Problem. Pull out every line from the listing that has the word "Blender".

Given information.
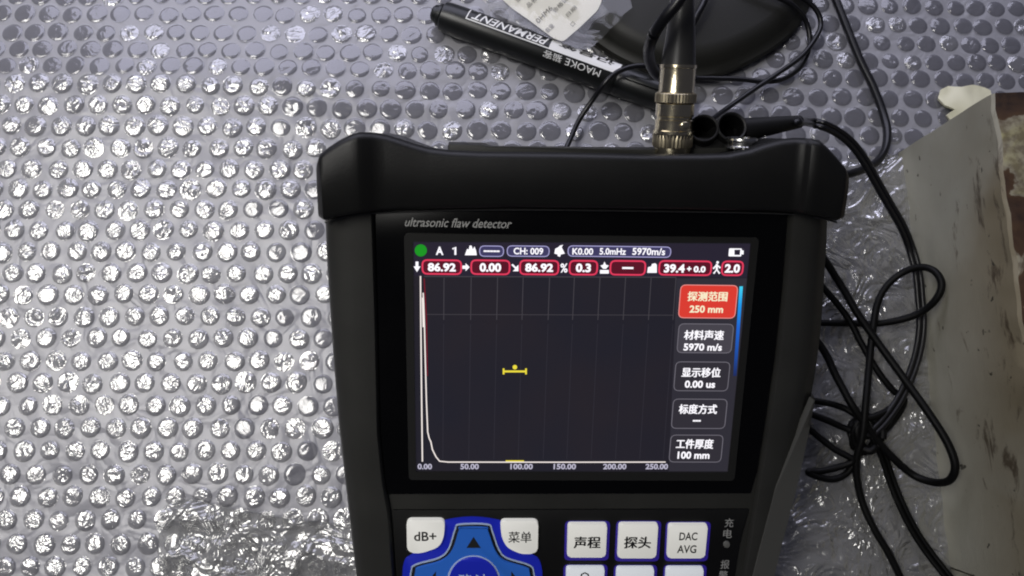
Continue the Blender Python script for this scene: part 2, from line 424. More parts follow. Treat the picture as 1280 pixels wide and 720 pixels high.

--

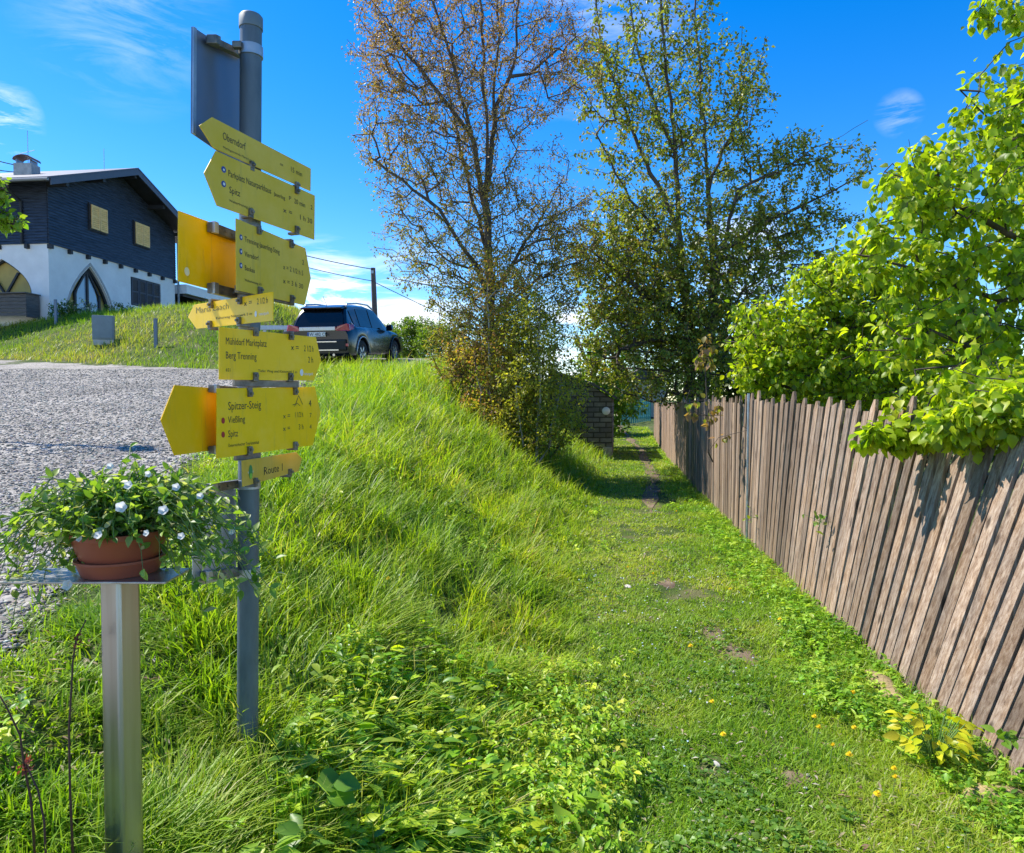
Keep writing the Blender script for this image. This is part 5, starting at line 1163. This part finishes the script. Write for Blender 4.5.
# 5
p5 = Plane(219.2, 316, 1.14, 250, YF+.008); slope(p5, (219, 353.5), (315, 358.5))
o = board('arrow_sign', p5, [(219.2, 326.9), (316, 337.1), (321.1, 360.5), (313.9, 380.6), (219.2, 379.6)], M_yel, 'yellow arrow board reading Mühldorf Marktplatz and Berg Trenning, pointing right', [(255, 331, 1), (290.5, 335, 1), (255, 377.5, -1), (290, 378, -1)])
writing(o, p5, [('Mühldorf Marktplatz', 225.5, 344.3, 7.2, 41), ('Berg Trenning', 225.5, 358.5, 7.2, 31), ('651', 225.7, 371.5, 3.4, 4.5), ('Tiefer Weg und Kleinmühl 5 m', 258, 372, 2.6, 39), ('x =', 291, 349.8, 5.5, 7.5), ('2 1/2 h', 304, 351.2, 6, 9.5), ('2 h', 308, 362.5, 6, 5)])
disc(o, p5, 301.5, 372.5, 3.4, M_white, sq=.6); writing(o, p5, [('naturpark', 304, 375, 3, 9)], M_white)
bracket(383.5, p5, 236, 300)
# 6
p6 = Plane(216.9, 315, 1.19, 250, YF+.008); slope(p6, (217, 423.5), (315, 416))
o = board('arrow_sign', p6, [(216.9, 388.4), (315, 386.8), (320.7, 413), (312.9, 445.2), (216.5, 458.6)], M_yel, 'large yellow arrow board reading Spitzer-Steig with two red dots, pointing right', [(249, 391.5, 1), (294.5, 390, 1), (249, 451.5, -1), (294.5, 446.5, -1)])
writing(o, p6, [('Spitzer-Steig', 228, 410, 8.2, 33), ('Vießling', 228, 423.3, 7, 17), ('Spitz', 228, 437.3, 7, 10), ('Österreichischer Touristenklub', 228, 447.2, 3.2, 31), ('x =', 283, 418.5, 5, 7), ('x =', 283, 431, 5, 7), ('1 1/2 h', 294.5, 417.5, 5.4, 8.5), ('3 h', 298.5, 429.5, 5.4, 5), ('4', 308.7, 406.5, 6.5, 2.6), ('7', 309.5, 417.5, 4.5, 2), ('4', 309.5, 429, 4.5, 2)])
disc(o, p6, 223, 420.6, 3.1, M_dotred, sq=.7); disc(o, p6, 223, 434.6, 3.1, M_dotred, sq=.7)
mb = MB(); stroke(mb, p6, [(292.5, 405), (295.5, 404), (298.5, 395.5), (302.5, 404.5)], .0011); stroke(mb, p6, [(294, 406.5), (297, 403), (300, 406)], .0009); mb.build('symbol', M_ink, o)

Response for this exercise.
Continue the Blender Python script for this scene: part 2, from line 424. More parts follow. Treat the picture as 1280 pixels wide and 720 pixels high.
Keep writing the Blender script for this image. This is part 5, starting at line 1163. This part finishes the script. Write for Blender 4.5.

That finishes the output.